In a statement to GSR Thursday, McGivney said her community "engaged wholeheartedly in the Apostolic Visitation process, and through it, affirmed our Loretto charism and our lives together."
McGivney said her order was one of about 90 nationwide that were personally visited in 2010 as part of the investigation and that during that visit, four members of other congregations interviewed about 90 Loretto sisters.
"The visitors seemed warm and genuinely interested in our lives," stated the president. "They did not inquire about these 'areas of concern' with our elected leadership during this visitation, and we had no expectation that six years later we would find ourselves being asked to come to Rome to address any outstanding issues."
Yet, McGivney added: "We are glad to accept this opportunity for conversation."
"Loretto's constitutions express the manner in which the mission of Loretto is incorporated into the universal mission of the church," she continued. "As our constitutions state, 'Their approval by the Holy See unites the Loretto congregation and its individual members in responsible fidelity to papal authority.'"
"We are confident that our dialogue with the Vatican will be fruitful and bear this out," she stated.
It is unclear from McGivney's letter to her order what information the Vatican congregation may have received to trigger the follow up on the visitation.

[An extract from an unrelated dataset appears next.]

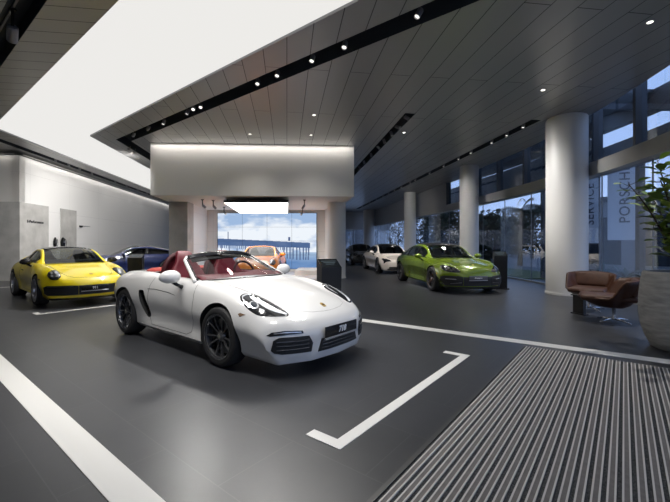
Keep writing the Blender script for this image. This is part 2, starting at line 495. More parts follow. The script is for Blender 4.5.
# far end glazing under the back wall
win3 = struct(bpy.data.objects.new('window_3', None)); COL.objects.link(win3)
p0 = Vector((4.5,far_wall_y))
for k in range(9):
    q0 = p0 - V2*(-1.5+k*2.0+0.03); q1 = p0 - V2*(-1.5+k*2.0+1.97); n = V1*0.03
    bm = bmesh.new(); prism(bm, [tuple(q0),tuple(q1),tuple(q1+n),tuple(q0+n)], 0.02, 2.9)
    from_bm('pane', bm, M_GLASS, win3)
    q2 = p0 - V2*(-1.5+k*2.0-0.03)
    bm = bmesh.new(); prism(bm, [tuple(q2-V1*0.05),tuple(q0-V1*0.05),tuple(q0+V1*0.08),tuple(q2+V1*0.08)], 0.0, 2.9)
    from_bm('mullion', bm, M_MULL, win3)

# ---- floor markings and entrance mat
M_LINE = mat('white_floor_inlay', (0.80,0.79,0.76), 0.4)
def inlay(name, poly, label, h=0.004):
    bm = bmesh.new(); prism(bm, poly, -0.002, h); o = from_bm(name, bm, M_LINE)
    return tag(o, label, 'floor line')
inlay('floor_line', [G(-14,0.767),G(1.5,0.767),G(1.5,0.953),G(-14,0.953)], 'wide white floor stripe running out of the lower left corner')
inlay('floor_line', [(-0.9,7.38+0.02),(0.489,6.426),(3.82,4.149),(6.05,2.62),(6.15,2.80),(3.957,4.299),(0.506,6.649),(-0.8,7.54)], 'white floor stripe along the far edge of the striped entrance mat')
def bracket(a, b0, b1, w, arm, label, h=0.004):
    bm = bmesh.new()
    pts = [G(a,b0), G(a,b1), G(a-arm,b1), G(a-arm,b1-w), G(a-w,b1-w), G(a-w,b0+w), G(a-arm,b0+w), G(a-arm,b0)]
    prism(bm, pts, -0.002, h); o = from_bm('bay_marking', bm, M_LINE)
    return tag(o, label, 'bay marking')
bracket(-1.48, 1.915, 4.53, 0.092, 0.31, 'white bracket shaped parking bay marking in front of the white convertible')
bracket(-8.88, 1.915, 4.53, 0.092, 0.31, 'white bay marking on the floor in front of the yellow coupe')
bracket(-15.3, 1.915, 4.53, 0.092, 0.31, 'white bay marking on the floor behind the yellow coupe')

mat_root = empty('entrance_mat', 'large grey striped entrance mat with aluminium ribs in the right foreground', 'mat', (*G(-1.05,5.38),0), GA)
M_MATCARPET = add_noise(mat('mat_carpet', (0.03,0.03,0.03), 0.95), (0.010,0.012,0.014), (0.12,0.125,0.13), 130, 2, 0.6)
M_MATRIB = add_noise(mat('mat_rib', (0.17,0.16,0.15), 0.6), (0.135,0.123,0.115), (0.18,0.165,0.155), 30, 4)
M_MATALU = mat('mat_aluminium_edge', (0.62,0.59,0.56), 0.45, 0.1)
MW, ML = 6.5, 5.3    # along a (across the ribs), along -b
bm = bmesh.new(); box(bm, (MW/2,-ML/2,0.002), (MW,ML,0.004)); from_bm('carpet_base', bm, M_MATCARPET, mat_root)
bm = bmesh.new(); box(bm, (0.0,-ML/2,0.006), (0.03,ML,0.012)); from_bm('edge_frame', bm, mat('mat_frame',(0.10,0.10,0.10),0.4,0.5), mat_root)
PITCH = 0.0672
nr = 0
first = None
k = 0
x = 0.055
ribs = []
while x < MW-0.05:
    if first is None:
        bm = bmesh.new(); box(bm, (0,-ML/2,0.005), (0.024,ML,0.010))
        first = from_bm('rib', bm, M_MATRIB, mat_root); first.location.x = x; r = first
        bm = bmesh.new()
        for s in (-1,1): box(bm, (s*0.0168,-ML/2,0.006), (0.0095,ML,0.012))
        e = from_bm('rib_edge', bm, M_MATALU, first)
    else:
        r = first.copy(); COL.objects.link(r); r.location.x = x
        e2 = e.copy(); COL.objects.link(e2); e2.parent = r
    x += PITCH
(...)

McGivney does not mention specific allegations against individual members of the order nor cite specific concerns about its way of life.
One of the order's members has however drawn the Vatican's interest several times in the past.

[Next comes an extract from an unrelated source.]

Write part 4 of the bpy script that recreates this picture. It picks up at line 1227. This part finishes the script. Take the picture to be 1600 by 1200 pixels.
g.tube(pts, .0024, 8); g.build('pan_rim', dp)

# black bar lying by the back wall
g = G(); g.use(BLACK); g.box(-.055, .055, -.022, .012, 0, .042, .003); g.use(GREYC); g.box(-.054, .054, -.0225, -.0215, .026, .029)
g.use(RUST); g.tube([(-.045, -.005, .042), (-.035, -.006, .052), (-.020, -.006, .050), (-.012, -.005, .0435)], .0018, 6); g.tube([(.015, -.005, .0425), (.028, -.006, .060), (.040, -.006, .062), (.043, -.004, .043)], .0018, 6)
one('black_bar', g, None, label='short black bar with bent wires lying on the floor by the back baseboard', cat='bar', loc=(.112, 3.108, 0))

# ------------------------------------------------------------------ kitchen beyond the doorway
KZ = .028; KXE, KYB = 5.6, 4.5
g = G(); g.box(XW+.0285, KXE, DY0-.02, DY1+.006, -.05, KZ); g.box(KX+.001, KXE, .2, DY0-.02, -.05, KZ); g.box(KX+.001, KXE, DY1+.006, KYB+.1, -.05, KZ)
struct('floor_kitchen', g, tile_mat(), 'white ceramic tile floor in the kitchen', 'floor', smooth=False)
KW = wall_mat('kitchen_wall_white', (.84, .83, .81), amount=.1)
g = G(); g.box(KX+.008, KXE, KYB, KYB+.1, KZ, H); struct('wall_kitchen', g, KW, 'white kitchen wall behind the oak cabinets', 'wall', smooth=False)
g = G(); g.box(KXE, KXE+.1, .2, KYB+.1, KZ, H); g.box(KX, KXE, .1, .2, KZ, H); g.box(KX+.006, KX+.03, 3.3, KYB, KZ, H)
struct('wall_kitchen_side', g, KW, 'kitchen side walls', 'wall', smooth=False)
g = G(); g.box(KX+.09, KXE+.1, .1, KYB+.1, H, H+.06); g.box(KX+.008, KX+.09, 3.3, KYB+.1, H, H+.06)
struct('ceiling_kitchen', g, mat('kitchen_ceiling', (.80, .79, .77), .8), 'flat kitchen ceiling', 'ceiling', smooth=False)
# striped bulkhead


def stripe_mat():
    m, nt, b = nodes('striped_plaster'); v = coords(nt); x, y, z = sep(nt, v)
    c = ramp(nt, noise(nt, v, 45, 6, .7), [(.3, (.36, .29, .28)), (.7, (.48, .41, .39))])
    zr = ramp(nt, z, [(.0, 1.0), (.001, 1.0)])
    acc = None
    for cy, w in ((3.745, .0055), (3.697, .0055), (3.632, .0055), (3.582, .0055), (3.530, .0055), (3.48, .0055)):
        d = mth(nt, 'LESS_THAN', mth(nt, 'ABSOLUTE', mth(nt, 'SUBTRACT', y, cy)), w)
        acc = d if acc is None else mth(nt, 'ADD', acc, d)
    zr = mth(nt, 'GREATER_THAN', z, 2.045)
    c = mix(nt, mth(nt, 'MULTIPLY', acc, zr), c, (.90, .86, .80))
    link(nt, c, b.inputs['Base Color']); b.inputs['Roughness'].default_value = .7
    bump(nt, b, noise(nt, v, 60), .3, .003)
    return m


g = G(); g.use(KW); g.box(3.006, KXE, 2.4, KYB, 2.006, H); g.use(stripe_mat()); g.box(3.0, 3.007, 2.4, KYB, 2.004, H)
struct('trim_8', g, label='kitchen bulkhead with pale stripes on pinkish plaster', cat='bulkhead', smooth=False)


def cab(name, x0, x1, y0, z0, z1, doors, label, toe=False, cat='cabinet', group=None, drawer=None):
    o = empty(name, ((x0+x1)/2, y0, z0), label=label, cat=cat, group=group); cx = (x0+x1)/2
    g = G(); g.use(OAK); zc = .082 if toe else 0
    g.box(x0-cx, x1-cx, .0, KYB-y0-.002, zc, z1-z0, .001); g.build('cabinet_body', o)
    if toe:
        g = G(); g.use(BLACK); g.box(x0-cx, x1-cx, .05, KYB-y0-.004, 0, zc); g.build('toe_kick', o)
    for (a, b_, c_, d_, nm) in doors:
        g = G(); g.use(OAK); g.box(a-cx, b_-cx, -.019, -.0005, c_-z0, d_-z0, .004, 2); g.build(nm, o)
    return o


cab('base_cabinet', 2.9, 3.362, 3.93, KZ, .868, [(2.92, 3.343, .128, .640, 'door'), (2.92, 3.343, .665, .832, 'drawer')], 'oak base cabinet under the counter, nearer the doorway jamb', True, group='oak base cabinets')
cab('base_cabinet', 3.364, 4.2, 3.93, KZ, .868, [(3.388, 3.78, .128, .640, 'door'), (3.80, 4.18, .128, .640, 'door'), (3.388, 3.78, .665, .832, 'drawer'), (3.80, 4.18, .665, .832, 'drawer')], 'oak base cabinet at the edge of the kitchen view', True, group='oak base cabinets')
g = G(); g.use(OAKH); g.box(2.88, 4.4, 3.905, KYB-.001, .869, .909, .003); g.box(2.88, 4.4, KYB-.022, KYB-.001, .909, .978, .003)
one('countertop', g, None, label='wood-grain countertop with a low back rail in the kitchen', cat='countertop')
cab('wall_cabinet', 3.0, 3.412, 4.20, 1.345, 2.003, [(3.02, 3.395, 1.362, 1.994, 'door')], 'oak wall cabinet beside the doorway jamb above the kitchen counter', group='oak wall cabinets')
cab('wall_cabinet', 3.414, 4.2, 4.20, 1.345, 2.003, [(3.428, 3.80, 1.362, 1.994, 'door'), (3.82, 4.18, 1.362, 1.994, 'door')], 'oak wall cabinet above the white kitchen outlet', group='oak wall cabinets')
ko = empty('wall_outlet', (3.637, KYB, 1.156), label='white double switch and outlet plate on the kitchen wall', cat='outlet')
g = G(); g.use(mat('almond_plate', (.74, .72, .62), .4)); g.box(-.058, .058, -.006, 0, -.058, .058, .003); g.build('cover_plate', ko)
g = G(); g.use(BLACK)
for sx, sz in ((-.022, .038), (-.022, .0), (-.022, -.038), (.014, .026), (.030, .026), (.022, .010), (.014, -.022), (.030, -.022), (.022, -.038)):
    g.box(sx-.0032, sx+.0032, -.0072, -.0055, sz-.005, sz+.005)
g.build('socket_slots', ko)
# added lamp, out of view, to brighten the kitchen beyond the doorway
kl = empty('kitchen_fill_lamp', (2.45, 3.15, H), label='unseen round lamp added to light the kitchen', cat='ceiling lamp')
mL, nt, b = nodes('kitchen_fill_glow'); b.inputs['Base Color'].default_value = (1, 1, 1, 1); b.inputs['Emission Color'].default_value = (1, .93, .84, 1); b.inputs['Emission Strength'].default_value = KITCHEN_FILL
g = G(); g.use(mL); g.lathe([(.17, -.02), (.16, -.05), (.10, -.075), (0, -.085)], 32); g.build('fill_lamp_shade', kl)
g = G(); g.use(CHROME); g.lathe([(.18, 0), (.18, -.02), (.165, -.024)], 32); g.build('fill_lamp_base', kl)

Sr. Jeannine Gramick — who was a member of the School Sisters of Notre Dame before joining the Loretto community in 2001 — was first criticized by the Vatican's religious congregation in 1984 for cofounding New Ways Ministry, a Maryland-based group that advocates for LGBT Catholics.
In 1999, the Vatican's Congregation for the Doctrine of the Faith issued a public notification about Gramick's work.
According to McGivney's letter, the religious congregation did cite two specific concerns about the Loretto order's organization structure: its system of allowing laypeople to join the community as "co-members" and a recent revision of some of the articles of incorporation of the order's diverse institutions.
The congregation, according to the letter, raised a concern about "the identity and role of co-members, assuring the distinction between vowed religious life and laity, in particular but not limited to the participation of the co-members in governance structures and decision-making."
Like many U.S. religious orders, the Sisters of Loretto have sought to incorporate laypeople more deeply into their work as the community has experienced a drop in vowed membership following an historically anomalous period of high membership in the early 20th century.
The Sisters of Loretto's website describes their co-members as "women and men of many faith traditions who live the spirit and mission of Loretto through individual mutual commitment."
While the co-members do not take final vows like women religious, they "commit themselves to participation in the life and work of the Loretto Community and share their time, talent and treasure in support of Loretto and its mission."
McGivney says that the order's executive committee, a group of five elected leaders including herself, met at the end of May to discuss her summons and "discern next steps." The president says the order will arrange for regional meetings in coming months to discuss the matter and undertake communal discernment.
In her statement to GSR, the president said the letter from the religious congregation was dated Jan. 1 and signed by the congregation's prefect, Cardinal João Braz de Aviz. McGivney said she received the letter on April 15.
The wider apostolic visitation of U.S. women religious was launched by the Vatican's religious congregation in 2008 under the approval of Pope Benedict XVI. Likely the largest such investigation in church history, it involved inquiry into 341 female religious institutes in the U.S. that include some 50,000 women.
The visitation included a process of written questioning of religious superiors along with on-site visits. The inquiry was one of two investigations of U.S. women religious launched by different Vatican offices in recent years.
The other investigation was a doctrinal assessment of an umbrella group of the elected leaders of U.S. sisters known as the Leadership Conference of Women Religious (LCWR), which was led by the Vatican's Congregation for the Doctrine of the Faith. That investigation was concluded in April 2015.
The Sisters of Loretto were founded by three women in 1812 as the Friends of Mary at the Foot of the Cross. They currently have communities in more than 30 U.S. states and several other countries, with their newest mission being founded in Pakistan in 2009.
They also maintain a non-governmental organization, the Loretto Community, which has consultative status with the United Nations in New York.
The order's website describes the landmark 1962-65 Second Vatican Council, widely known as Vatican II, as influencing the community's sense of its mission.
"Through the teachings and insights of Vatican II, we gained a new understanding of our vocation," it states. "Just as frontier living shaped the lives of our early sisters, so a global society shapes ours."
"Like our early sisters who called themselves Friends of Mary, we too stand at the Foot of the Cross as we strive to bring the healing spirit of God into our world and commit ourselves to improving the conditions of those who suffer from injustice, oppression, and deprivation of dignity," it continues.